The Steps to End World Hunger

There are many reasons why people choose to adopt a vegetarian diet, including their personal health, the health and well-being of animals, and the health of the planet. Another profound, yet often overlooked, reason for going vegetarian is for the sake of the millions of people who starve to death each year.

Many people were told by their parents as children to clean their dinner plate because “there are starving children in Africa." From a young age, we were taught that to waste food was sinful and cruel when there are many less fortunate children around the world. Yet our well-intentioned (but misinformed) parents and educators were blind to the reality that there is no grosser waste of food than taking 15 to 20 pounds of healthful grain and using it as feed to produce one pound of animal flesh. They neglected to realize that the simplest and most important step each of us can take to end world hunger is to stop eating meat.

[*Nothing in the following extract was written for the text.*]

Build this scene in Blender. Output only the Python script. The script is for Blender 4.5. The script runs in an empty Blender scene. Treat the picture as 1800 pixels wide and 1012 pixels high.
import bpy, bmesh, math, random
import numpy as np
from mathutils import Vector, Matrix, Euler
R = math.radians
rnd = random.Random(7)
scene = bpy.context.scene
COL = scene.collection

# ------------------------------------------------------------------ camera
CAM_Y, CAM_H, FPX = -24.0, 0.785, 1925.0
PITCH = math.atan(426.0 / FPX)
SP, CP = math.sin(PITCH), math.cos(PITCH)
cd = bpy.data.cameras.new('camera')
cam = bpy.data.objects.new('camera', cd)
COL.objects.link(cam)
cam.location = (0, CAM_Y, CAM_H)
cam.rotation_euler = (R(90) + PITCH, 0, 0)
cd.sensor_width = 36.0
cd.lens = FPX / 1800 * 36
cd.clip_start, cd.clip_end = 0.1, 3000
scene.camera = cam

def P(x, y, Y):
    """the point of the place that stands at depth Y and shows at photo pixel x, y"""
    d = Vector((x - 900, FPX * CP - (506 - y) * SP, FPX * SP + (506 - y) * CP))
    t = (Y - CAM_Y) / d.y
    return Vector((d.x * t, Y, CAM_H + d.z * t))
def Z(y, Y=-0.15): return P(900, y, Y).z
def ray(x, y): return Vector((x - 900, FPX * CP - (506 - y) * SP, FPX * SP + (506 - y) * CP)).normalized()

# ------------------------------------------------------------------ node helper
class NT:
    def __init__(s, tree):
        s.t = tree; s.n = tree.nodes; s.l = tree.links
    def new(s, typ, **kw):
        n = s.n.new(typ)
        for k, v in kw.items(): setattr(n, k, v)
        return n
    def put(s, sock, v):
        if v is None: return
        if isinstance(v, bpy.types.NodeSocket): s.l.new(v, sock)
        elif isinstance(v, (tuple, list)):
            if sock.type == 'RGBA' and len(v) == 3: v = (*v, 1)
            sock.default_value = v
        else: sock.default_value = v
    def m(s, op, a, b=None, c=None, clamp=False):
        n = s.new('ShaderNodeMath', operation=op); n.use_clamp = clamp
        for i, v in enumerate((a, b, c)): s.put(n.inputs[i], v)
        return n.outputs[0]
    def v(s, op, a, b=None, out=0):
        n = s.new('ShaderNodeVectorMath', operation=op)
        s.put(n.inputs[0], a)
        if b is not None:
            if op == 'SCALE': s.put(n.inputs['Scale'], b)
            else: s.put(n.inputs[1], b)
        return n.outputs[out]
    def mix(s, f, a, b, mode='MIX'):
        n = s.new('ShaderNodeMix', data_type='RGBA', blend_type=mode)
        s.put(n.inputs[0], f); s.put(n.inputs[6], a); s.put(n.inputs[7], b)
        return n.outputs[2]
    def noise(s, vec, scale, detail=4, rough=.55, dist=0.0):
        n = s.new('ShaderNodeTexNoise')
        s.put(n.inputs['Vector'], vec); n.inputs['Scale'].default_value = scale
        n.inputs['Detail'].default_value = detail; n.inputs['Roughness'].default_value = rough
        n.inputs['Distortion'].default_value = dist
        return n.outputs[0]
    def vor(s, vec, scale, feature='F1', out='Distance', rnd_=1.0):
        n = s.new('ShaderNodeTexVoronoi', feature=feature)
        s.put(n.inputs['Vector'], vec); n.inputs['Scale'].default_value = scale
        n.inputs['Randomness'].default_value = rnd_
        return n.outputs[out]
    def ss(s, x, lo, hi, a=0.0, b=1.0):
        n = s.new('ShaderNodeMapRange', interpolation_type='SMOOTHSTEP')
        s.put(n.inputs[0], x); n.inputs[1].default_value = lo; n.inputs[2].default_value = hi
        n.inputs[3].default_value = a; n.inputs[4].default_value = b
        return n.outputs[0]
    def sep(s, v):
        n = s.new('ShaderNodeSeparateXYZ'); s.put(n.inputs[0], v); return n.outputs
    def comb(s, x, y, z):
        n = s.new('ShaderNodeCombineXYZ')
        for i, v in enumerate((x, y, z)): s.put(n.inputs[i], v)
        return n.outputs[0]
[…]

On this planet, a child dies of malnutrition every two seconds. Malnutrition is the principal cause of death for infants and children in developing nations. In fact, never before in history has starvation been so prevalent amongst the human species - approximately 25 percent of the world's population is malnourished.

Meanwhile, as more and more people experience the gnawing pains of hunger, there is simultaneously an unprecedented percentage of the population that is overweight and obese. The United States has the honor of being one of the fattest countries in the world. A greater and greater percentage of American children are overweight, and many more children are already showing signs of hardening of the arteries by the time they are teenagers.

In order to support the demand for meat products, the world's limited resources are being squandered. Raising animals for food consumption is so wasteful and inefficient that it simply is not possible to feed the world on a meat-based diet. The amount of land that it takes to feed just one meat-eater could sustain 20 vegetarians.

Overall, the grains and soybeans fed to American livestock each year could feed the more than 1.3 billion people going hungry. Jeremy Rifkin, President of the Foundation on Economic Trends, comments, "Cattle and other livestock are devouring much of the grain produced on the planet. It need be emphasized that this is a new phenomenon, unlike anything ever experienced before."

Following the lead of the United States and other westernized nations, many developing countries are beginning to focus their agriculture more and more around the production of meat. Consequently, third world countries that were once self-sufficient in their production of grain must now import it from the United States, but 75 percent of their imports are then fed to animals.

Every individual makes a difference. When just one person adopts a vegetarian diet, that action frees up land to feed as many as 19 other people. If just 10 percent of American meat-eaters adopted a vegetarian diet, there would be 12 million more tons of grain to feed to humans, enough to support the 60 million people who starve to death each year.